Although you don't have to be a person of faith to use the principles and practices of the Renewable Organization, its architects have been profoundly influenced by that stream of Christianity that, at its best, has preached and practiced a message of scandalous love, radical freedom, and profound responsibility to neighbor. Our lives and our work are shaped by these five theological propositions:
This is God’s gig
Throughout the Hebrew Scriptures and the New Testament, we meet a God who has a dream for us and for all creation. Jesus came to announce and to accomplish a new “kingdom” in which the last will be first, the hungry are filled, the outcast are welcomed with open arms, and death does not have the final word. This is God’s agenda. It is the only agenda that matters.
God is on the loose
God will not conform to our expectations or be confined by our walls, our wishes, or our rituals. Acts 2 was not an anomaly. The whole Biblical story tells us that God is at work in and through all kinds of places, in and through the most unlikely people, even when we are unaware of it. That is also the experience of our lives. The world is not a place to be avoided or conquered. It is the arena of God’s activity. We meet God “out there,” no less than we meet God “in here,” within the community of faith. And so we engage the world with eyes wide open, on the lookout for what God is up to in the midst of the everyday.
Our lives matter
The Biblical story tells us that God never works alone.
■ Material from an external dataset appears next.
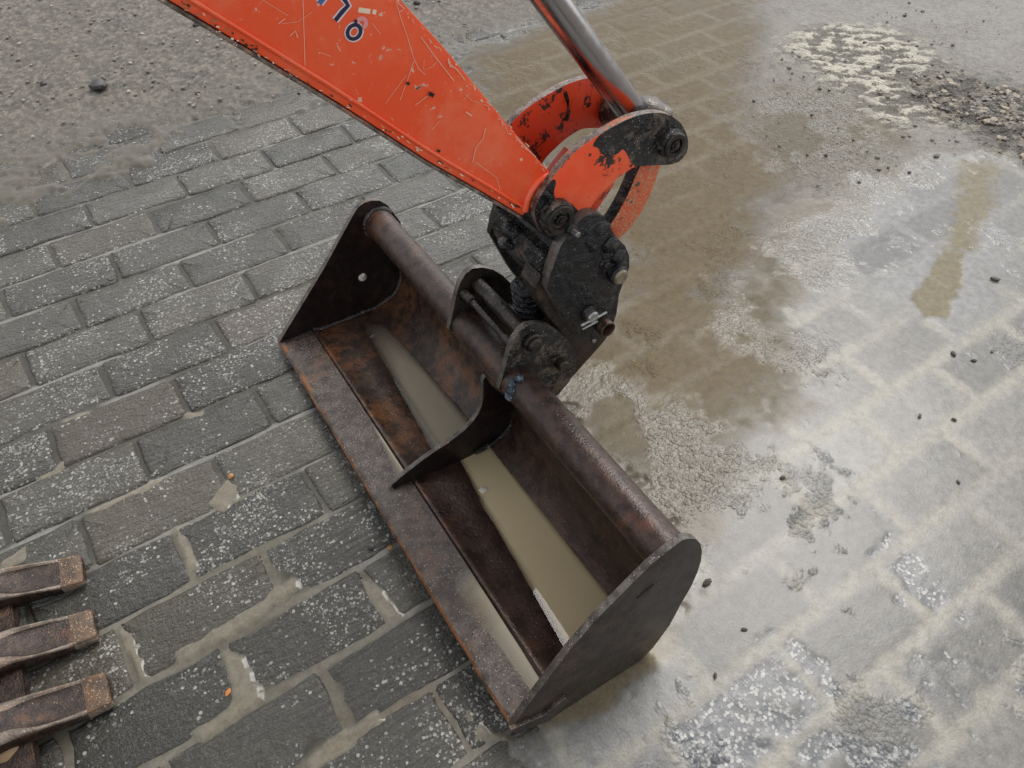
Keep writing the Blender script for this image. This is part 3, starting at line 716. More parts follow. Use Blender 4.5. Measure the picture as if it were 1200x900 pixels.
water('water', .02, SM-.006, 'f', m_water_far, ZWF); water('water', SM+.006, BL-T, 'n', m_water, ZWN)
# thin puddles on the cutting edge
def blade_puddle(s0, s1, fn, lift):
    N, Mm = 40, 10; bm = NB(); lay_ = bm.verts.layers.float.new('murk'); vs = []
    for i in range(N+1):
        s = lerp(s0, s1, i/N); row = []; ua = fn(s)+.003*mnoise.noise(Vector((s*40, 0, 0))); ub = .0925
        for j in range(Mm+1):
            u = lerp(ua, ub, j/Mm); p = UW(u, s, lift(s)); v = bm.verts.new(p); v[lay_] = .86*min(1, j/9)**1.3*min(1, i/9); row.append(v)
        vs.append(row)
    for i in range(N):
        for j in range(Mm): bm.faces.new((vs[i][j], vs[i+1][j], vs[i+1][j+1], vs[i][j+1]))
    o = link('water', bm, m_water_far); tag(o, kind='structure')
blade_puddle(.86, BL-T, lambda s: .034, lambda s: -.0006-.046*max(0, s-.95))
blade_puddle(.40, SM-.006, lambda s: itp(s, [.4, .5, SM], [.088, .078, .066]), lambda s: .001)

# ------------------------------------------------------------------ tilting quick coupler
AS = .595
qc = Root('quick_coupler', .5, AS, .3)
tag(qc.e, 'black greasy quick coupler bolted between the orange arm and the bucket ears', 'quick coupler')
SN = .700
CP_PX = [(683, 255), (690, 251), (699, 249.5), (709, 254), (716, 266), (721, 276), (733, 288), (738, 300), (738, 314), (732, 328), (726, 345), (723, 368), (717, 386), (708, 397), (692, 399), (674, 394), (662, 378), (650, 356), (641, 338), (645, 322), (651, 304), (657, 289), (668, 270)]
CP = SP(CP_PX, SN)
bm = prism(NB(), CP, SN-.026, SN, .003, 1); qc.part('cheek_plate', bm, [m_black, m_rim])
bm = prism(NB(), CP, .475, .491, .003, 1); qc.part('cheek_plate', bm, [m_black, m_pin])
# top boss under the grease nipple
bu, bw = S(700, 275, SN); bm = NB(); pcyl(bm, bu, bw, .47, SN+.003, .03, 24, .004); qc.part('arm_pin', bm, m_black)
# central body between the cheeks: front face with lug cut-outs
BODY_PX = [(641, 337), (646, 318), (653, 296), (668, 272), (700, 262), (712, 290), (712, 330), (700, 360), (672, 352), (655, 350)]
bm = prism(NB(), SP(BODY_PX, .684), .500, .684, .004); qc.part('coupler_body', bm, [m_black])
BODY2_PX = [(652, 352), (640, 336), (634, 318), (640, 300), (652, 296), (668, 310), (680, 340)]
bm = prism(NB(), SP(BODY2_PX, .68), .49, .672, .005); qc.part('front_block', bm, [m_black_rough])
# front lugs either side of a dark recess with a ribbed boot
LUG = SP([(634, 322), (646, 338), (664, 366), (676, 388), (664, 398), (646, 376), (632, 356), (627, 338)], .68)
bm = prism(NB(), LUG, .628, .680, .003, 0); qc.part('lug', bm, [m_pin])
ru, rw = S(612, 338, .61); bu2, bw2 = S(616, 372, .61)
bm = NB()
d = Vector((bu2-ru, 0, bw2-rw)).normalized()
for k_ in range(6):
    t = k_/5
    c = Vector(L3(lerp(ru, bu2, t)+.012, .606, lerp(rw, bw2, t))); r = .032
    ring_loft(bm, [circ(c-d*.0060, r*.72, d, 20), circ(c-d*.0025, r, d, 20), circ(c+d*.0025, r, d, 20), circ(c+d*.0060, r*.72, d, 20)])
qc.part('rubber_boot', bm, m_black)
# lower hitch plates in dark rust
HP = SP([(662, 382), (676, 390), (712, 395), (706, 403), (654, 461), (650, 452), (652, 420)], .672)
bm = prism(NB(), HP, .500, .672, .003); qc.part('hitch_plate', bm, [m_dark])
# fasteners on the near cheek
def fastener(name, px, s0, r, ln, mat, head=None, collar=None, n=20, parent=None):
    u, w_ = S(px[0], px[1], s0+ln); bm = NB(); pcyl(bm, u, w_, s0-.004, s0+ln, r, n, min(.003, r*.3))
    o = qc.part(name, bm, mat, parent)
    if collar:
        bm = NB(); pcyl(bm, u, w_, s0-.004, s0+collar[1], collar[0], 24, .003); c = qc.part('collar', bm, m_black, o)
    return o, u, w_
fastener('grease_nipple', (678, 276), SN, .0055, .026, m_bolt, collar=(.011, .010))
fastener('pin_end', (729, 326), SN, .0165, .022, m_brass, collar=(.021, .016))
fastener('bolt', (712, 312), SN, .006, .010, m_pin, collar=(.012, .004))
o, u, w_ = fastener('locking_pin', (696, 373), SN, .0135, .020, m_bolt, collar=(.018, .006))
bm = NB()
a = S(681, 382, SN+.018); b = S(711, 366, SN+.018)
cyl(bm, L3(a[0], SN+.017, a[1]), L3(b[0], SN+.017, b[1]), .0036, 10, .0008)
a2 = S(682, 385.5, SN+.018); b2 = S(700, 376, SN+.018); cyl(bm, L3(a2[0], SN+.019, a2[1]), L3(b2[0], SN+.019, b2[1]), .0022, 8, .0005)
qc.part('split_pin', bm, m_bolt, o)
u, w_ = S(713, 387, SN+.02)
bm = NB(); n = 24
R1, R0 = .0185, .0145
rings = [[L3(u+r*math.cos(2*math.pi*k/n), s, w_+r*math.sin(2*math.pi*k/n)) for k in range(n)] for r, s in ((R1, .60), (R1, SN+.018), (R1-.001, SN+.020), (R0+.001, SN+.020), (R0, SN+.018), (R0, SN-.03))]
ring_loft(bm, rings); qc.part('lower_pin_tube', bm, m_tube)
fastener('bolt', (697, 400), .672, .006, .012, m_bolt)
fastener('bolt', (668, 414), .684, .005, .004, m_bolt)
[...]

One of the very first things Jesus did was to gather a group of women and men to work alongside of him. We are called to participate in what God is up to in the world, as a community of faith and in our everyday lives, to name it when we see it and to jump in to help in any way we can. This call is a gift because it comes to each of us freely without precondition. And this gift is a call because it defines our purpose and gives our lives and our work meaning.
Jesus sets us free
In and through Jesus, we have been set free from sin, death, fear, and anything else that separates us from God and from each other. There is no Jew or Gentile, black or white, male or female, rich or poor, gay or straight, old or young. We are all children of the same heavenly parent. We are called to live like that is true and to share this good news with everyone.
We could be wrong
The God who comes to meet us in Jesus was nailed to a tree but will not be nailed down by our pious proclamations. In fact, that cross teaches us that this God turns our every idea about who God is and what God is supposed to look like and how God is supposed to act upside down. As soon as we are convinced that have all the answers, we are as wrong as we could possibly be. And so we engage our work and our world with a kind of bold humility, confident enough to say what we believe but smart enough to know we might be wrong and eager to learn from those who see things differently than we do.